Against all sense and political-correctness I hope that Hillary Clinton leaves Switzerland having swapped some karate chops with Putin's cohort. If I'm being honest, I have to say that the slow heating up of the old (new) Cold War has been kind of, well...fun.
If only because all the rhetoric seems shallow, if only because I think Russia's power rests on a gas-supply bubble that is not sustainable in the long-run, that is liable to burst (or is already bursting), and because Westerners are deluding themselves when they evaluate Russia's ability to actually menace the West (Georgia being the full reflection of its aggression), having Russia as a villain seems like something of old-fashioned entertainment. There's something less than real about the stakes with Russia, there's a certain playful nostalgia in the news barbs channeling between Washington and Moscow, and I can't help but suppress images of Bond seducing nefarious Natashas in a game where ultimately only henchmen and cronies get killed but the world nevertheless remains the same.

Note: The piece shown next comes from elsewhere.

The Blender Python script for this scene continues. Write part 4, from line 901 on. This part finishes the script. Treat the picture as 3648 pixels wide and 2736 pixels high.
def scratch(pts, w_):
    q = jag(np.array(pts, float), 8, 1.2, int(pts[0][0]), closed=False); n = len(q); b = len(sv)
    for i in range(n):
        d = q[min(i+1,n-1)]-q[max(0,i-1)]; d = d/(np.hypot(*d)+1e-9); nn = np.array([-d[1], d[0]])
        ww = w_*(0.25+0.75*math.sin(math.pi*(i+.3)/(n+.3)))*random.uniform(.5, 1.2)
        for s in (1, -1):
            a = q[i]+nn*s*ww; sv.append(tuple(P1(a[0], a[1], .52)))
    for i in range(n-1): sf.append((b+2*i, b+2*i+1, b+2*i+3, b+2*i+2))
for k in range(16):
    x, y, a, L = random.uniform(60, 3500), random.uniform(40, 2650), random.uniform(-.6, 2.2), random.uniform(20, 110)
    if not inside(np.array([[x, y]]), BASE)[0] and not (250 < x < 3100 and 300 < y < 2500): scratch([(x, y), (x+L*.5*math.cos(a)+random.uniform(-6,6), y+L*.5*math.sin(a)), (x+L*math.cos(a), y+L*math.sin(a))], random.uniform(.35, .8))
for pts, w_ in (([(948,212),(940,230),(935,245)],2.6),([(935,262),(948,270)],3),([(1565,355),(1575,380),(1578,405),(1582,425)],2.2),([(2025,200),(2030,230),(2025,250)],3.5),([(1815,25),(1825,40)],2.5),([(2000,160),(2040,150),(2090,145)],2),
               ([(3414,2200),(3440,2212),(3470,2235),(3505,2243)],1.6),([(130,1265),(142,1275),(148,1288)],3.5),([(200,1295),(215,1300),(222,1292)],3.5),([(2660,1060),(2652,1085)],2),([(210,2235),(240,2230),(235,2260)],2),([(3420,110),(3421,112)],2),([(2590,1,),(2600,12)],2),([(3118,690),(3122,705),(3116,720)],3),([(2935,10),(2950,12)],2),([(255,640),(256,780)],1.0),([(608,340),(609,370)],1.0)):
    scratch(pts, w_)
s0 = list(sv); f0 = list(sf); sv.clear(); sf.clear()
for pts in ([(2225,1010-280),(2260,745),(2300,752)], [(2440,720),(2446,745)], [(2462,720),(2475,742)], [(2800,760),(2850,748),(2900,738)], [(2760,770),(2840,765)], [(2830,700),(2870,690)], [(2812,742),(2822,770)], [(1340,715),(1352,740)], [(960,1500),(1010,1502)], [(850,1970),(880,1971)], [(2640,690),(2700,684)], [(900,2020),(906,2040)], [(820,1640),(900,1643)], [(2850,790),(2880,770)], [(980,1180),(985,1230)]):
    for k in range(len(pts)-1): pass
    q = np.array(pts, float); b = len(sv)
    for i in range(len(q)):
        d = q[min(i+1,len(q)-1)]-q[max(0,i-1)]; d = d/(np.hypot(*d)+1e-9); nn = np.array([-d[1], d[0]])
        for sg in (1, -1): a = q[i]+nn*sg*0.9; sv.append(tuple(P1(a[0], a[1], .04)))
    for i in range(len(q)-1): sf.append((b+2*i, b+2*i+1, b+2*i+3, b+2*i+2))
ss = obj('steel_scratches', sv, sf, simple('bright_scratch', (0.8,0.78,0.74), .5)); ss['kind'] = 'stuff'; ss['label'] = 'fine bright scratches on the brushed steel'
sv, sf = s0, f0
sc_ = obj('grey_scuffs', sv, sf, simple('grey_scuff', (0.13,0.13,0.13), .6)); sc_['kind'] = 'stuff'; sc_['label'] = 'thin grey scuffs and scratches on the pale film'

Ultimately, why I can trivialize the rekindling of Soviet and Yankee confrontation as, in part, as nothing more than a melodrama willingly created by both sides, is because it's a distraction. A distraction from conflict(s) with stakes exponentially higher. As the world knows, America's true battle, of foreign policy and armies (and economy and ideology), is in Iraq, Afghanistan, Iran, Lebanon... Monsters created by (mostly) wayward American action in the Muslim world, and generating a conflict that sadly no Bond or Bourne or secret missions could possibly hope to alter because they the enemies are too ambiguous and the plots are shaded with too much uncertainty and ideological complexity.
As much as I want to romanticize the letter from Obama to Medvedev, I have to forget that little fact that it wasn't about Russia's nuclear capabilities (a la the 1960s) it was Iran's, and specifically, will you Russia help us with this little Iran problem. Maybe it isn't true for Russia, but at the end of most of America's movies there's only two characters "Us" and "Them", and here Russia comes with Us. If Russia is America's opponent its only because its an unwilling participant, at best, and naughty disruptor, at worst, in the U.S. attempt to gain ground in its Muslim quagmire by unification of pro-West allies --not because it's the actual bully we want to confront.